──────── SUPPLIED MATERIAL

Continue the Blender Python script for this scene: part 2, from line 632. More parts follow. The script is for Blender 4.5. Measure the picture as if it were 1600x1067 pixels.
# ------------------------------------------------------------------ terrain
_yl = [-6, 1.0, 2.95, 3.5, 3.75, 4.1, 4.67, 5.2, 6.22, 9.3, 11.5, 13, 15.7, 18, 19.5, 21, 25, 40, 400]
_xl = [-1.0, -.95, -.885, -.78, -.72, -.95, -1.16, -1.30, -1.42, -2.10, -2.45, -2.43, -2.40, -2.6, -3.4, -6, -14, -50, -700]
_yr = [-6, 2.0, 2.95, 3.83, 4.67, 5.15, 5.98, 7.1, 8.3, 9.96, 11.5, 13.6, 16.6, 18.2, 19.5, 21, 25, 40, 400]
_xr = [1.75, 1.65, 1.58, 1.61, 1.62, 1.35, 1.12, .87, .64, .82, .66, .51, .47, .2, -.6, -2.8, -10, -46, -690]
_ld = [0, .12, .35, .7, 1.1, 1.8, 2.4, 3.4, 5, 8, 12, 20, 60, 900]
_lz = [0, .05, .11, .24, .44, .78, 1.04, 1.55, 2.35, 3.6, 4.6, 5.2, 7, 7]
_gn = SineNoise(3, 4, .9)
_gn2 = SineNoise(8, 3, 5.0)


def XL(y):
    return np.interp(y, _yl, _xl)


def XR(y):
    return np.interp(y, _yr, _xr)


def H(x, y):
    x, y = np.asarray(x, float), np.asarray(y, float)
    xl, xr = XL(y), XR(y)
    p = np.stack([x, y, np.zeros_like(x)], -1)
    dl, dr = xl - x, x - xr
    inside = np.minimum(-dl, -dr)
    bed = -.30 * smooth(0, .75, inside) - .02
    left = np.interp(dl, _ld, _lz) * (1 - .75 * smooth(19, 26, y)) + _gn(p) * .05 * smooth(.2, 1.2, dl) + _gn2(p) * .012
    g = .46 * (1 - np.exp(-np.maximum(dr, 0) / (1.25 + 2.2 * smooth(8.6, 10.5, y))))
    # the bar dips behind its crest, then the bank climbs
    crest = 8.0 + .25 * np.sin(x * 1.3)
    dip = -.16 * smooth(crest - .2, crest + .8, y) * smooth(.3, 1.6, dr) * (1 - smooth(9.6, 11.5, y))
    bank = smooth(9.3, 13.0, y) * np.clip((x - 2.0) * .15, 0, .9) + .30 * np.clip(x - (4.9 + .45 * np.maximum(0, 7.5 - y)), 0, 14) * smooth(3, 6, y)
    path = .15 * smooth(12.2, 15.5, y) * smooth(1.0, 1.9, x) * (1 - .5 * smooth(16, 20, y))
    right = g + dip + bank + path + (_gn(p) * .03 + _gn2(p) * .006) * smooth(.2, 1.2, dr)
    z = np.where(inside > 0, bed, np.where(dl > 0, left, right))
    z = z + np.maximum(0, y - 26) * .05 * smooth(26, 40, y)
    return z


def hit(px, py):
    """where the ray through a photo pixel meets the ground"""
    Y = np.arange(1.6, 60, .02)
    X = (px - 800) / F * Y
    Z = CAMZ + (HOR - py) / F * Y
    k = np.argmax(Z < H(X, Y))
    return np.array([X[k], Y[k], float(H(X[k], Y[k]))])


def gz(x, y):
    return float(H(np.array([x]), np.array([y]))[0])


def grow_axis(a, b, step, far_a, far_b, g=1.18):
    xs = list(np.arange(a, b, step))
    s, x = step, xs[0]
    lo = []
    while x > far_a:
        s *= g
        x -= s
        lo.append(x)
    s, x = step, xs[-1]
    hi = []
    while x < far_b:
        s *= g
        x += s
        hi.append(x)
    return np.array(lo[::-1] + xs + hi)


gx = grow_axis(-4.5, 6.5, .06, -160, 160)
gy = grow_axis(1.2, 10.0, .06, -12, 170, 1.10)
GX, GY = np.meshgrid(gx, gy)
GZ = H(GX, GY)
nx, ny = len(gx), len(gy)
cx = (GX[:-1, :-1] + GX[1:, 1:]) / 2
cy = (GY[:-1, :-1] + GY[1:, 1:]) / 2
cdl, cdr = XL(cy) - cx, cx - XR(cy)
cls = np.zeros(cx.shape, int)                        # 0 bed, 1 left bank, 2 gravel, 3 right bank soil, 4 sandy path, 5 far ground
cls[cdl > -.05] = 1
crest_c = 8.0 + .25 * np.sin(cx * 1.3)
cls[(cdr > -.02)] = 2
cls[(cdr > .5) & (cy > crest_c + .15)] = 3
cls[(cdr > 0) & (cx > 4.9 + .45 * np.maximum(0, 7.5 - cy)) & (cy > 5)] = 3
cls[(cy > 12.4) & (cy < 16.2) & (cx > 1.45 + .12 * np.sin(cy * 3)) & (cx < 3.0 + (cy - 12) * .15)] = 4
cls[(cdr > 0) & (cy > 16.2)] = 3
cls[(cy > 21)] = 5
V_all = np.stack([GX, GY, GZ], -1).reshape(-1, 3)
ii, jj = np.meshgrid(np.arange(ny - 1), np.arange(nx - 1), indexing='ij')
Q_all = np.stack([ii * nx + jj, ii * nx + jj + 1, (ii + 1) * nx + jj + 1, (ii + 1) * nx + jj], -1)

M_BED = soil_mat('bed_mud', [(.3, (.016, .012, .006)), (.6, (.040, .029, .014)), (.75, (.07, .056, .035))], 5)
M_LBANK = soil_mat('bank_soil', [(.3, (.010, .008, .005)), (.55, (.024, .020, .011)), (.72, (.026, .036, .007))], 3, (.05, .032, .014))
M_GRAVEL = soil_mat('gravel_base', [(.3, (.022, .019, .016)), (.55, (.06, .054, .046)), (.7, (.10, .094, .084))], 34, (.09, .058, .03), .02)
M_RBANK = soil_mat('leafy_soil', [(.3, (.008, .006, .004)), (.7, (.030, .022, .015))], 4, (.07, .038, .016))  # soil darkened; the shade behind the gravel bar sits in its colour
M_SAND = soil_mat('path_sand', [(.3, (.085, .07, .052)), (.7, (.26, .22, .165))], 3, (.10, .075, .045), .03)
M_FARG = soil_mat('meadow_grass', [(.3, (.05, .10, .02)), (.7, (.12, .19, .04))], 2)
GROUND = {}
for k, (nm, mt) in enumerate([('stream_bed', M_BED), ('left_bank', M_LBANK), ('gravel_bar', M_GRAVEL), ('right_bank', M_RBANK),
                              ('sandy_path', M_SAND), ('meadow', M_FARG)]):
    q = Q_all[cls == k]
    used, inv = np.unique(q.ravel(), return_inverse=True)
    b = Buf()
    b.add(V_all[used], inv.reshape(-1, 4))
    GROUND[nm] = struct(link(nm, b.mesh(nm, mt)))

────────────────

**AIM OF THE TASK**. Quote exactly the line containing "(.12, .19, .04))], 2)" and every later line through the end of the listing, and no other lines.

**FULL ANSWER**.
M_FARG = soil_mat('meadow_grass', [(.3, (.05, .10, .02)), (.7, (.12, .19, .04))], 2)
GROUND = {}
for k, (nm, mt) in enumerate([('stream_bed', M_BED), ('left_bank', M_LBANK), ('gravel_bar', M_GRAVEL), ('right_bank', M_RBANK),
                              ('sandy_path', M_SAND), ('meadow', M_FARG)]):
    q = Q_all[cls == k]
    used, inv = np.unique(q.ravel(), return_inverse=True)
    b = Buf()
    b.add(V_all[used], inv.reshape(-1, 4))
    GROUND[nm] = struct(link(nm, b.mesh(nm, mt)))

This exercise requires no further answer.